(Directions for this task): Keep only the lines of the data below that contain "from", and copy them.

(Supplied data):
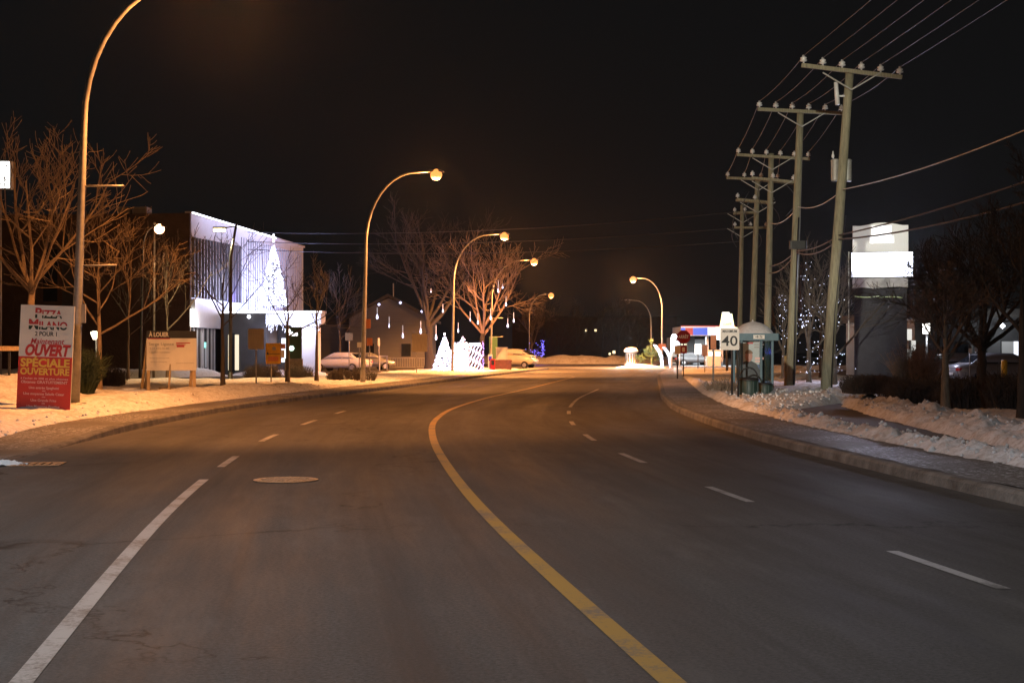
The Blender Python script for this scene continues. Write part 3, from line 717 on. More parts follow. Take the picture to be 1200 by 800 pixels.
# stop sign
d = 78
t, pl, zt, zl = post_sign('stop_sign', 'red octagonal stop sign reading arret above a small red plate', 801, d, 440, 'oct', 'stop_red', 387, 402.5, .73, 'stop sign', 'road signs near the bus shelter', postmat='dark_metal')
text('ARR\u00caT', .24, 'white_sign', pl, (0, -.017, (zt + zl)/2), width=.56, bold=.02)
m = MB().box(-.34, .18, -.012, 0, Z(414, d) - t.location.z, Z(404.5, d) - t.location.z).build('plate', 'stop_red', t)
MB().box(-.08, .08, -.016, -.013, Z(412, d) - t.location.z, Z(407, d) - t.location.z).build('symbol', 'white_sign', m)
post_sign('road_sign', 'orange brown sign plate on a dark post touching the stop sign', 794, 72, 440, 'rect', 'sign_back', 405, 415, .30, 'road sign', 'road signs near the bus shelter', postmat='dark_metal', r=.035)
post_sign('road_sign', 'narrow yellow brown sign edge on a thin post before the gas station', 836, 52, 456, 'rect', 'orange_sign', 393, 409, .2, 'road sign', 'road signs near the bus shelter', plate_dx=0)
post_sign('parking_sign', 'faint reddish sign on a post between the pumps and the speed limit sign', 826, 95, 437, 'rect', 'pink_ink', 404, 417, .36, 'road sign', 'road signs near the bus shelter')
post_sign('parking_sign', 'white upright parking sign in front of the dark store', 1137, 60, 440, 'rect', 'white_sign', 408, 414, .13, 'road sign', 'parking signs behind the hedge', z0=0)
post_sign('parking_sign', 'grey slim parking sign just beyond the white upright one', 1144, 62, 440, 'rect', 'grey_ink', 407, 412, .13, 'road sign', 'parking signs behind the hedge', z0=0)
# ------------------------------------------------------------------ white building with fins (local x runs along its facade, -y faces the street)
ang = math.atan2(29, 2.8)
B = thing('white_building', 'modern white building with dark vertical fins and a lit entrance block', 'building', (-19.8, 87, 0), ang)
TOP = Z(250, 87)
MB().box(.25, 29, .0, 13.5, -.1, TOP).build('facade', 'white_panel', B)
MB().box(0, .248, -.1, 13.6, -.1, TOP + .02).build('end_wall', 'brown_brick', B)
MB().box(-.01, .0, 7.2, 8.0, 2.0, TOP - 1).build('dark_panel', 'charcoal', B)
MB().box(-.03, -.011, 8.3, 9.2, 4.6, 7.8).build('window', 'glass_dark', B)
MB().box(.25, 29.05, -.14, .3, TOP, TOP + .14).build('parapet', 'white_panel', B)
MB().box(.3, 20, -.17, -.143, TOP + .04, TOP + .12).build('roof_edge_light', 'led_strip', B)
m = MB()
for i in range(17): s = .7 + i * .62; m.box(s, s + .14, -.17, .0 - .002, 4.85, 8.55 + .012 * i)
m.build('facade_fins', 'fin', B); m = MB()
for i in range(30): s = 11.3 + i * .58; m.box(s, s + .05, -.06, -.002, 4.3, 9.4)
m.build('panel_joint', 'pale_joint', B)
m = MB()
for i in range(8): s = 1.0 + i * 1.24; m.box(s, s + .20, -.02, -.003, 5.0, 8.3)
m.build('window_strip', 'glass_dark', B)
MB().box(5.2, 5.45, -.03, -.003, 4.95, 6.3).box(6.7, 6.9, -.03, -.003, 5.0, 6.6).build('lit_window', 'window_warm', B)
MB().box(.25, 11.8, -.34, -.003, 3.0, 4.75).build('fascia_band', 'white_panel', B)
MB().box(.3, 11.8, -.02, -.004, .15, 2.98).build('glazing', 'glass_dark', B)
m = MB()
for s in (.8, 1.5, 2.3, 2.7, 3.6, 4.4, 5.0): m.box(s, s + .10, -.10, -.021, .1, 2.98)
m.build('mullion', 'white_panel', B)
MB().box(2.45, 2.9, -.04, -.022, .6, 2.7).box(3.2, 3.5, -.04, -.022, .5, 2.1).build('lit_window', 'window_dim', B)
MB().box(2.9, 3.3, -.06, -.041, 1.75, 2.1).build('lit_sign', 'exit_teal', B)
wl = MB().box(.0, .18, -.28, -.12, 3.05, 4.1).build('wall_light', emit('wall_light', (1, .97, .9), 6, True), B)
lamp('POINT', 'wall_light_bulb', (.2, -.8, 3.3), 90, (1, .96, .86), B, .2)
# black entrance block and canopy, facing the street end
MB().box(5.5, 13, -3.35, -.35, -.1, Z(367, 92)).build('entrance_block', 'charcoal', B)
MB().box(5.38, 6.7, -7.05, -.36, Z(367, 92) + .001, Z(367, 92) + .16).build('canopy_roof', 'white_panel', B)
MB().box(5.34, 5.378, -7.05, -.36, Z(367, 92) + .03, Z(367, 92) + .13).build('canopy_edge_light', 'led_strip', B)
MB().box(5.44, 5.497, -1.55, -1.3, .3, 2.6).box(5.44, 5.497, -.95, -.85, .3, 2.6).build('lit_window', 'window_warm', B)
MB().box(5.46, 5.498, -1.3, -.95, .2, 2.7).build('door', 'glass_dark', B)
MB().box(5.4, 6.66, -7.0, -3.36, Z(390, 92) + .55, Z(367, 92) - .002).build('canopy_fascia', 'white_panel', B)
MB().box(5.8, 6.6, -6.7, -5.05, -.1, Z(390, 92) + .54).build('wing_wall', 'white_panel', B)
MB().box(8.5, 12, -5.04, -3.36, -.1, Z(390, 92) + .54).build('recess_wall', 'charcoal', B)
MB().box(8.42, 8.49, -4.8, -3.6, .8, 2.4).build('lit_window', 'window_white', B)
MB().ball((5.2, -2.3, Z(371, 92)), .12).build('wall_light', 'led_strip', B)
# light on the facade: LED washers sitting on the canopy and along the parapet
lamp('AREA', 'facade_washer', (16, -2.6, 4.4), 1400, (.46, .54, 1), B, 8, None, rot=(R(150), 0, 0), sy=.3)
lamp('AREA', 'fin_washer', (6.5, -1.9, 4.9), 380, (.58, .66, 1), B, 8, None, rot=(R(145), 0, 0), sy=.2)
lamp('AREA', 'purple_washer', (8.9, -.5, 5.0), 40, (.30, .22, 1), B, .6, None, rot=(R(150), 0, 0), sy=.2)
lamp('AREA', 'roof_washer', (10, -1.2, TOP + .2), 110, (.52, .6, 1), B, 16, None, rot=(R(35), 0, 0), sy=.2)
lamp('AREA', 'canopy_light', (4.0, -5.2, 3.0), 150, (.70, .72, 1), B, 3, None, rot=(R(60), 0, R(-90)), sy=.3)
lamp('AREA', 'entry_light', (1.2, -2.2, 3.2), 30, (.8, .8, 1), B, 4, None, rot=(R(75), 0, 0), sy=.3)
# rooftop plant
for i, (px0, px1) in enumerate(((141, 155), (158, 175))):
    xa, xb = X(px0, 90), X(px1, 90)
    u = thing('rooftop_unit', ('boxy pale ventilation unit on the brick roof, the one further from the fins', 'boxy pale ventilation unit on the brick roof, the one closer to the fins')[i], 'ventilation unit', ((xa + xb)/2, 90, TOP + .02), 0, 'ventilation units on the roof')
    w = (xb - xa) / 2; m = MB().box(-w, w, -.6, .6, 0, .62); m.build('housing', 'cabinet', u)
    g = MB()
    for k in range(5): g.box(-w * .8, w * .8, -.63, -.601, .1 + k * .1, .15 + k * .1)
    g.build('louvre', 'galv', u)
# icicle lights and the light tree on the canopy
def glow_cloud(name, label, cat, loc, pts, r, mat, group=None, wire=None, rz=0):
    t = thing(name, label, cat, loc, rz, group)
    m = MB()
    for p in pts: m.octa(p, r * rng.uniform(.7, 1.25))
    struct(m.build('light_chain', mat, t), None, 'stuff')
    if wire: wire(t)
    return t
rng = random.Random(11)
def canopy_icicles():
    pts = []; zt = Z(368, 92)
    for k in range(46):
        y = -3.4 - 3.6 * (k + rng.random() * .6) / 46
        L = rng.uniform(.35, 1.25)
        for q in range(int(L / .07)): pts.append((5.30 + rng.uniform(-.03, .03), y + rng.uniform(-.03, .03), zt - .05 - q * .07))
    return pts
ic = glow_cloud('icicle_lights', 'curtain of white icicle lights hanging from the canopy edge', 'icicle lights', (-19.8, 87, 0), canopy_icicles(), .03, 'bulb', rz=ang)
lamp('POINT', 'icicle_glow', (4.6, -5.4, 3.3), 60, (.74, .76, 1), ic, .6)
def cone_tree(name, label, px, d, y0, y1, wpx, n, r, glow, base_z=None, star=.5):
    x = X(px, d); z0 = Z(y1, d); H = Z(y0, d) - z0; W = wpx * d / F / 2
    t = thing(name, label, 'light tree', (x, d, z0))
    pts = []
    for i in range(n):
        f = rng.random() ** .62; f = 1 - f       # more at the bottom
        a = rng.uniform(0, 2*PI); tier = .86 + .14 * (1 - (f * 9) % 1)
        rr = W * ((1 - f) ** .85 * tier * rng.uniform(.82, 1.06)) + .03; pts.append((rr * math.cos(a), rr * math.sin(a), f * H * .95))
    m = MB()
    for p in pts: m.octa(p, r * rng.uniform(.7, 1.3))
    struct(m.build('light_chain', 'bulb', t), None, 'stuff')
    m = MB().tube([(0, 0, 0), (0, 0, H)], [.05, .02], 6)
    for k in range(10):
        z = H * .93 * k / 10; rr = W * (1 - k / 10) ** .92 * .92; ring = [(rr * math.cos(2*PI*q/16), rr * math.sin(2*PI*q/16), z) for q in range(17)]
        m.tube(ring, .02, 4)
        for q in range(0, 16, 2): m.bar((0, 0, z + .02), ring[q], .015)
    m.build('wire_frame', 'galv', t)
    if star: MB().box(-.05, .05, -.05, .05, H - .05, H + star).build('tip_light', 'led_strip', t)
    lamp('POINT', 'tree_glow', (0, -W * 1.4, H * .25), glow, (.55, .56, 1), t, .5)
    return t
cone_tree('light_tree', 'tall glowing white light tree standing on the entrance canopy roof', 320.5, 98, 283, 359, 34, 950, .055, 150)
cone_tree('light_tree', 'glowing white light tree standing in the snow beside the street lamp', 521, 100, 392, 438, 32, 850, .05, 260, star=.12)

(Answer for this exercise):
The Blender Python script for this scene continues. Write part 3, from line 717 on. More parts follow. Take the picture to be 1200 by 800 pixels.
    u = thing('rooftop_unit', ('boxy pale ventilation unit on the brick roof, the one further from the fins', 'boxy pale ventilation unit on the brick roof, the one closer to the fins')[i], 'ventilation unit', ((xa + xb)/2, 90, TOP + .02), 0, 'ventilation units on the roof')
ic = glow_cloud('icicle_lights', 'curtain of white icicle lights hanging from the canopy edge', 'icicle lights', (-19.8, 87, 0), canopy_icicles(), .03, 'bulb', rz=ang)